Isto é uma incógnita. Há escritores surgindo hoje como Bene Barbosa, Martin Vasquez Cunha, Bruno Garschagen, Flávio Morgestern, enfim…há um pessoal de gabarito intelectual poderoso, com teorias pertinentes e pessoais, fecundas, críticas. Então, acredito que este tipo de pensamento que vem sendo produzido tem tomado espaço muito maior do que os intelectuais de esquerda que estão surgindo aí. Há um pensamento de relevância surgindo. Isto acontece também entre artistas. Por isto que talvez o meu disco tenha - neste momento - a importância dentro do universo da música que os livros que estes escritores que citei vem tendo na literatura. Há um grupo aí formando cultura nova no país. Era isto que a gente sempre pensava fazer. A gente conversava isto muito com o Olavo (de Carvalho) de formar uma nova geração com outro pensamento. Agora, não sei se terá um papel imediato de atuação na política brasileira.
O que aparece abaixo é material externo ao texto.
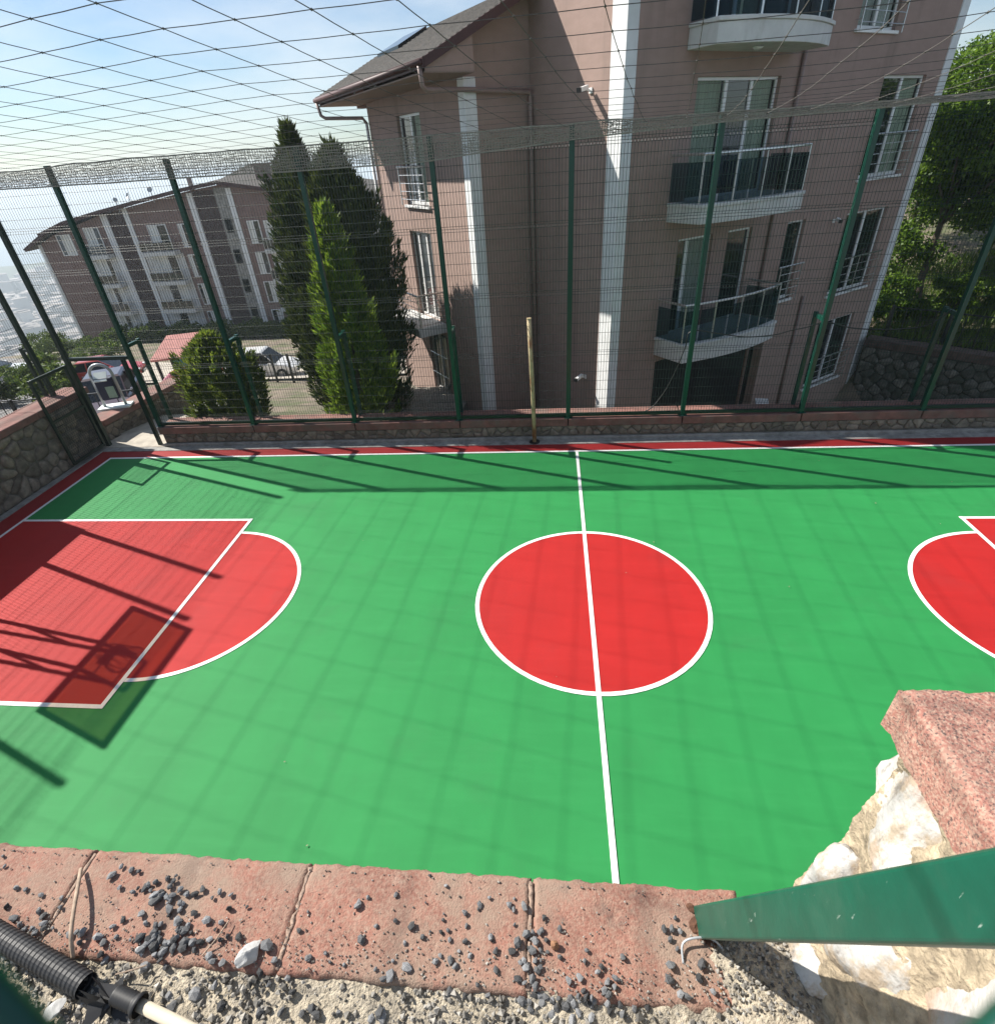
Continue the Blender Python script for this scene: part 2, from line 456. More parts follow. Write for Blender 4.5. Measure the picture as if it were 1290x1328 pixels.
# ------------------------------------------------------------------ terrain, town, sea, air
def terrain_z(x, y):
    d = math.hypot(x - CAM.x, y - CAM.y)
    ys = [(6.3, -0.95), (9, -0.95), (11.6, -1.5), (20, -3.5), (25, -5.0), (32, -5.9), (48, -8.3), (60, -8.6)]
    if y <= ys[0][0]: z = ys[0][1]
    else:
        z = ys[-1][1]
        for (a, za), (b, zb) in zip(ys, ys[1:]):
            if a <= y <= b:
                z = za + (zb - za) * (y - a) / (b - a)
                break
    if x > -4:                                     # the ground stays high behind the big block
        k = min(1, (x + 4) / 6)
        z = z * (1 - k) + (-0.95) * k
    t = (x - 11.0) * 0.65 + (y - 14.75) * 0.76     # distance behind the right-hand wall
    if x > 2.0 and t < 0.45 and y < 22:
        z = min(z, -3.0 if x > 2.6 else -0.95 - (x - 2) * 3.4)
    elif x > 2.6 and y < 60:                       # bank behind that wall
        z = -0.86 + max(0, t - 2) * 0.13
    if x < -13.2:                                  # lower yard outside the left wall
        k = min(1, (-13.2 - x) / 1.0)
        z = z * (1 - k) + min(z, -0.6) * k
    if d > 66:
        z -= (d - 66) * 0.40
        if x > 0: z = max(z, -12)
    return max(z, -150)

mb = MB()
xs = [-900, -600, -420, -300, -220, -160, -120, -100, -85] + [x for x in np.arange(-75, 40.1, 1.5)] + [50, 70, 110, 200, 400]
ysn = [5.9 + 0.4] + [7, 7.6] + list(np.arange(8.4, 24, 1.2)) + list(np.arange(24, 76, 2.6)) + [80, 95, 120, 160, 220, 300, 420, 600, 900]
nv = len(xs)
for yy in ysn:
    for xx in xs:
        mb.v.append((xx, yy, terrain_z(xx, yy) + 0.06 * noise.noise((xx * .5, yy * .5, 0))))
for j in range(len(ysn) - 1):
    for i in range(nv - 1):
        mb.f.append((j * nv + i, j * nv + i + 1, (j + 1) * nv + i + 1, (j + 1) * nv + i))
        mb.mi.append(0)
# ground left of and behind the court
o = mb.build("terrain", MT['soil'], smooth=True)
tag(o, kind='structure')
mb = MB(); mb.box(-60, -13.3, -30, 6.3, -1.6, -0.95)
o = tag(mb.build("yard_ground", MT['soil']), kind='structure')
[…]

Vamos ver. 

Fora do do PT, como você vê hoje o papel de figuras que são tidas como caciques políticos desde sempre no país, como é o caso do presidente do Senado Federal, Renan Calheiros (PMDB), e do ex-presidente e senador Fernando Collor de Mello (PTB), que são dois nomes daqui de Alagoas, por exemplo?

Rapaz, você veja uma coisa: se a gente for focalizar os caciques de cada estado é difícil encontrar referências positivas. Eu tenho pra mim que é mais fácil tirar um ou outro neste universo de salafrários. Quando você tira um ou outro, o resto é a mesma coisa. A gente pinça um ou outro. Talvez somem 10 políticos que ainda valem a pena e que não sejam salafrários. Agora, existem os super-salafrários, né? Claro que se tratando de Renan Calheiros nós estaremos falando de um mega-salafrário, assim como é o caso do Fernando Collor. São emblemáticos. Eles já estão na “salafrariedade” há 30 anos. São profissionais do ramo. São atores que já atuam em vários escândalos há muitos anos. Mas, Alagoas fique tranquila porque isto não significa que o Estado tenha a exclusividade de políticos expert em canalhice. Muito pelo contrário. 

Você tem sido muito atuante no campo político. Destacou-se nos movimentos de rua. Pensa em ser candidato?

Não. Eu sou um cara que sou duro com as pessoas. Se sou duro com as pessoas é porque sou muito duro comigo mesmo. Então, eu me cobro muito uma excelência para fazer as minhas coisas. Eu estou no meu ofício. Para mim, um político tem fazer carreira, com estudo em universidades, dependendo do cargo, saber Direito, saber Administração, Direito em várias áreas, falar várias línguas. É inadmissível vê político dependendo de interprete para falar com o mundo. Há um conjunto de matérias que vejo como necessárias para se tornar um político. Então, eu seria aventureiro, leviano, irresponsável, caso isto viesse a me seduzir. Caso viesse me seduzir, porque é algo que nem passa pela minha cabeça. Causa-me até calafrios. Eu odeio política. O fato é este. Não tem a menor chance. Eu só falo as coisas e me envolvo porque eu fico muito puto enquanto artista. Porque a gente lida com ideias, sentimentos, percepção. O artista sempre marca sua posição e não é de hoje.